[Start of DATASET SECTION]

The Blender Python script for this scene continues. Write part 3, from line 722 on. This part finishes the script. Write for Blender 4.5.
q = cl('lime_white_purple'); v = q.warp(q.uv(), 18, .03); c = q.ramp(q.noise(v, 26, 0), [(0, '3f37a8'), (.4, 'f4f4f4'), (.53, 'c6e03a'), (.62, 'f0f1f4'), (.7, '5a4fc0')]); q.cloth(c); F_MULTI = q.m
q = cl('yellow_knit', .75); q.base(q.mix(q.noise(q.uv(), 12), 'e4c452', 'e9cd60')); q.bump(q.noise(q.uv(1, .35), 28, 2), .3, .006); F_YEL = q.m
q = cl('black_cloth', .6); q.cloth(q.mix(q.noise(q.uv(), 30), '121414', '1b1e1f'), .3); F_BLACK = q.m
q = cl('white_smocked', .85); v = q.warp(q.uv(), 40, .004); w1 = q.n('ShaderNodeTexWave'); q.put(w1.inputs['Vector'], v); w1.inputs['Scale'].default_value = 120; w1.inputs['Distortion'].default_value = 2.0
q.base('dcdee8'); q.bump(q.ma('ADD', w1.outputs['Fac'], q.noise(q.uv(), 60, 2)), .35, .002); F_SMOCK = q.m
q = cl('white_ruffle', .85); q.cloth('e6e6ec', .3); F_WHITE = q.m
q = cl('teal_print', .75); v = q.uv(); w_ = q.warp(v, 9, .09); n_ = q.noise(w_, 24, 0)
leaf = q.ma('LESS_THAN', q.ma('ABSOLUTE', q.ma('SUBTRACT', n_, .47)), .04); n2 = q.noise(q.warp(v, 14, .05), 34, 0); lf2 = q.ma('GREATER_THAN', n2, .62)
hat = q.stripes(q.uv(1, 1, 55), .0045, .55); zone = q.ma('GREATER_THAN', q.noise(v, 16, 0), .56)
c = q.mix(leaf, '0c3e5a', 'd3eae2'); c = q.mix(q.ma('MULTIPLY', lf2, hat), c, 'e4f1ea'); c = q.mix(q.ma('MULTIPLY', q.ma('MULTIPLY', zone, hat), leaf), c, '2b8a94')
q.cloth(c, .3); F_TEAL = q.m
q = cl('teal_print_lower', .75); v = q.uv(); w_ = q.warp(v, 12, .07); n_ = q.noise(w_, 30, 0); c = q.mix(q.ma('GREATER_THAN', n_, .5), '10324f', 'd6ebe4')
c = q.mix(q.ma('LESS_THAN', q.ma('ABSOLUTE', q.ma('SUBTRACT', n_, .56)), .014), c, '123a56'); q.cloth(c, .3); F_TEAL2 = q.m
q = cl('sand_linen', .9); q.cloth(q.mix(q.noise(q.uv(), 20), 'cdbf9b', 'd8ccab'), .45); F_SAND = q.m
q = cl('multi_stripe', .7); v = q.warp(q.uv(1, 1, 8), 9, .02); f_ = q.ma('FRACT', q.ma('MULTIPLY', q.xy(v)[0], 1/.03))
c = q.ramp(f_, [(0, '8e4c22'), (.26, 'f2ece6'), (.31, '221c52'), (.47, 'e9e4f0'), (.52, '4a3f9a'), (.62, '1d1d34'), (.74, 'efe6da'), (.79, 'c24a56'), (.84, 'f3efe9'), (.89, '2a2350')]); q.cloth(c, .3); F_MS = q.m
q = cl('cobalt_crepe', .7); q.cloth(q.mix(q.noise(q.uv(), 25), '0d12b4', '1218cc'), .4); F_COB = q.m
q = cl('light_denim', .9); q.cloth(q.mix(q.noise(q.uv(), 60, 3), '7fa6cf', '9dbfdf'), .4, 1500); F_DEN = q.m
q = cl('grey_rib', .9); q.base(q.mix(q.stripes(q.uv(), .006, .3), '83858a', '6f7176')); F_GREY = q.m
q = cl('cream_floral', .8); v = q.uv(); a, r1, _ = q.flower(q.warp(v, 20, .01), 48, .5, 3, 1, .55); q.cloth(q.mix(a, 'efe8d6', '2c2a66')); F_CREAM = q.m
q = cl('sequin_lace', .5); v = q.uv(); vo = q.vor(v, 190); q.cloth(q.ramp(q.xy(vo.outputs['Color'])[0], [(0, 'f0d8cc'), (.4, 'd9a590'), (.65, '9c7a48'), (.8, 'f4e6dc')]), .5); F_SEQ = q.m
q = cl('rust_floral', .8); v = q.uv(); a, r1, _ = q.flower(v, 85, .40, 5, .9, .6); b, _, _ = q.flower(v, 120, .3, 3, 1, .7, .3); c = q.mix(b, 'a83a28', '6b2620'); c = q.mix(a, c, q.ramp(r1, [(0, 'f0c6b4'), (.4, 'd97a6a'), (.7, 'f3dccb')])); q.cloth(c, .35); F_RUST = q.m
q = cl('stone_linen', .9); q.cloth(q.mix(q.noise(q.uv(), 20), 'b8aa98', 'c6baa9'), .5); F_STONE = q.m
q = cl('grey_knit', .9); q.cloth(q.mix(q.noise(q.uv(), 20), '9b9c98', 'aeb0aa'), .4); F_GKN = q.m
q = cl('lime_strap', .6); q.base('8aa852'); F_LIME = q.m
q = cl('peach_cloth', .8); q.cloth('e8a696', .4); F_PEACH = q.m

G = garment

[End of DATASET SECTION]

WHAT YOU HAVE TO DO ->
Retype all of the material above with every character intact.

SOLUTION FOR THIS TASK ->
The Blender Python script for this scene continues. Write part 3, from line 722 on. This part finishes the script. Write for Blender 4.5.
q = cl('lime_white_purple'); v = q.warp(q.uv(), 18, .03); c = q.ramp(q.noise(v, 26, 0), [(0, '3f37a8'), (.4, 'f4f4f4'), (.53, 'c6e03a'), (.62, 'f0f1f4'), (.7, '5a4fc0')]); q.cloth(c); F_MULTI = q.m
q = cl('yellow_knit', .75); q.base(q.mix(q.noise(q.uv(), 12), 'e4c452', 'e9cd60')); q.bump(q.noise(q.uv(1, .35), 28, 2), .3, .006); F_YEL = q.m
q = cl('black_cloth', .6); q.cloth(q.mix(q.noise(q.uv(), 30), '121414', '1b1e1f'), .3); F_BLACK = q.m
q = cl('white_smocked', .85); v = q.warp(q.uv(), 40, .004); w1 = q.n('ShaderNodeTexWave'); q.put(w1.inputs['Vector'], v); w1.inputs['Scale'].default_value = 120; w1.inputs['Distortion'].default_value = 2.0
q.base('dcdee8'); q.bump(q.ma('ADD', w1.outputs['Fac'], q.noise(q.uv(), 60, 2)), .35, .002); F_SMOCK = q.m
q = cl('white_ruffle', .85); q.cloth('e6e6ec', .3); F_WHITE = q.m
q = cl('teal_print', .75); v = q.uv(); w_ = q.warp(v, 9, .09); n_ = q.noise(w_, 24, 0)
leaf = q.ma('LESS_THAN', q.ma('ABSOLUTE', q.ma('SUBTRACT', n_, .47)), .04); n2 = q.noise(q.warp(v, 14, .05), 34, 0); lf2 = q.ma('GREATER_THAN', n2, .62)
hat = q.stripes(q.uv(1, 1, 55), .0045, .55); zone = q.ma('GREATER_THAN', q.noise(v, 16, 0), .56)
c = q.mix(leaf, '0c3e5a', 'd3eae2'); c = q.mix(q.ma('MULTIPLY', lf2, hat), c, 'e4f1ea'); c = q.mix(q.ma('MULTIPLY', q.ma('MULTIPLY', zone, hat), leaf), c, '2b8a94')
q.cloth(c, .3); F_TEAL = q.m
q = cl('teal_print_lower', .75); v = q.uv(); w_ = q.warp(v, 12, .07); n_ = q.noise(w_, 30, 0); c = q.mix(q.ma('GREATER_THAN', n_, .5), '10324f', 'd6ebe4')
c = q.mix(q.ma('LESS_THAN', q.ma('ABSOLUTE', q.ma('SUBTRACT', n_, .56)), .014), c, '123a56'); q.cloth(c, .3); F_TEAL2 = q.m
q = cl('sand_linen', .9); q.cloth(q.mix(q.noise(q.uv(), 20), 'cdbf9b', 'd8ccab'), .45); F_SAND = q.m
q = cl('multi_stripe', .7); v = q.warp(q.uv(1, 1, 8), 9, .02); f_ = q.ma('FRACT', q.ma('MULTIPLY', q.xy(v)[0], 1/.03))
c = q.ramp(f_, [(0, '8e4c22'), (.26, 'f2ece6'), (.31, '221c52'), (.47, 'e9e4f0'), (.52, '4a3f9a'), (.62, '1d1d34'), (.74, 'efe6da'), (.79, 'c24a56'), (.84, 'f3efe9'), (.89, '2a2350')]); q.cloth(c, .3); F_MS = q.m
q = cl('cobalt_crepe', .7); q.cloth(q.mix(q.noise(q.uv(), 25), '0d12b4', '1218cc'), .4); F_COB = q.m
q = cl('light_denim', .9); q.cloth(q.mix(q.noise(q.uv(), 60, 3), '7fa6cf', '9dbfdf'), .4, 1500); F_DEN = q.m
q = cl('grey_rib', .9); q.base(q.mix(q.stripes(q.uv(), .006, .3), '83858a', '6f7176')); F_GREY = q.m
q = cl('cream_floral', .8); v = q.uv(); a, r1, _ = q.flower(q.warp(v, 20, .01), 48, .5, 3, 1, .55); q.cloth(q.mix(a, 'efe8d6', '2c2a66')); F_CREAM = q.m
q = cl('sequin_lace', .5); v = q.uv(); vo = q.vor(v, 190); q.cloth(q.ramp(q.xy(vo.outputs['Color'])[0], [(0, 'f0d8cc'), (.4, 'd9a590'), (.65, '9c7a48'), (.8, 'f4e6dc')]), .5); F_SEQ = q.m
q = cl('rust_floral', .8); v = q.uv(); a, r1, _ = q.flower(v, 85, .40, 5, .9, .6); b, _, _ = q.flower(v, 120, .3, 3, 1, .7, .3); c = q.mix(b, 'a83a28', '6b2620'); c = q.mix(a, c, q.ramp(r1, [(0, 'f0c6b4'), (.4, 'd97a6a'), (.7, 'f3dccb')])); q.cloth(c, .35); F_RUST = q.m
q = cl('stone_linen', .9); q.cloth(q.mix(q.noise(q.uv(), 20), 'b8aa98', 'c6baa9'), .5); F_STONE = q.m
q = cl('grey_knit', .9); q.cloth(q.mix(q.noise(q.uv(), 20), '9b9c98', 'aeb0aa'), .4); F_GKN = q.m
q = cl('lime_strap', .6); q.base('8aa852'); F_LIME = q.m
q = cl('peach_cloth', .8); q.cloth('e8a696', .4); F_PEACH = q.m

G = garment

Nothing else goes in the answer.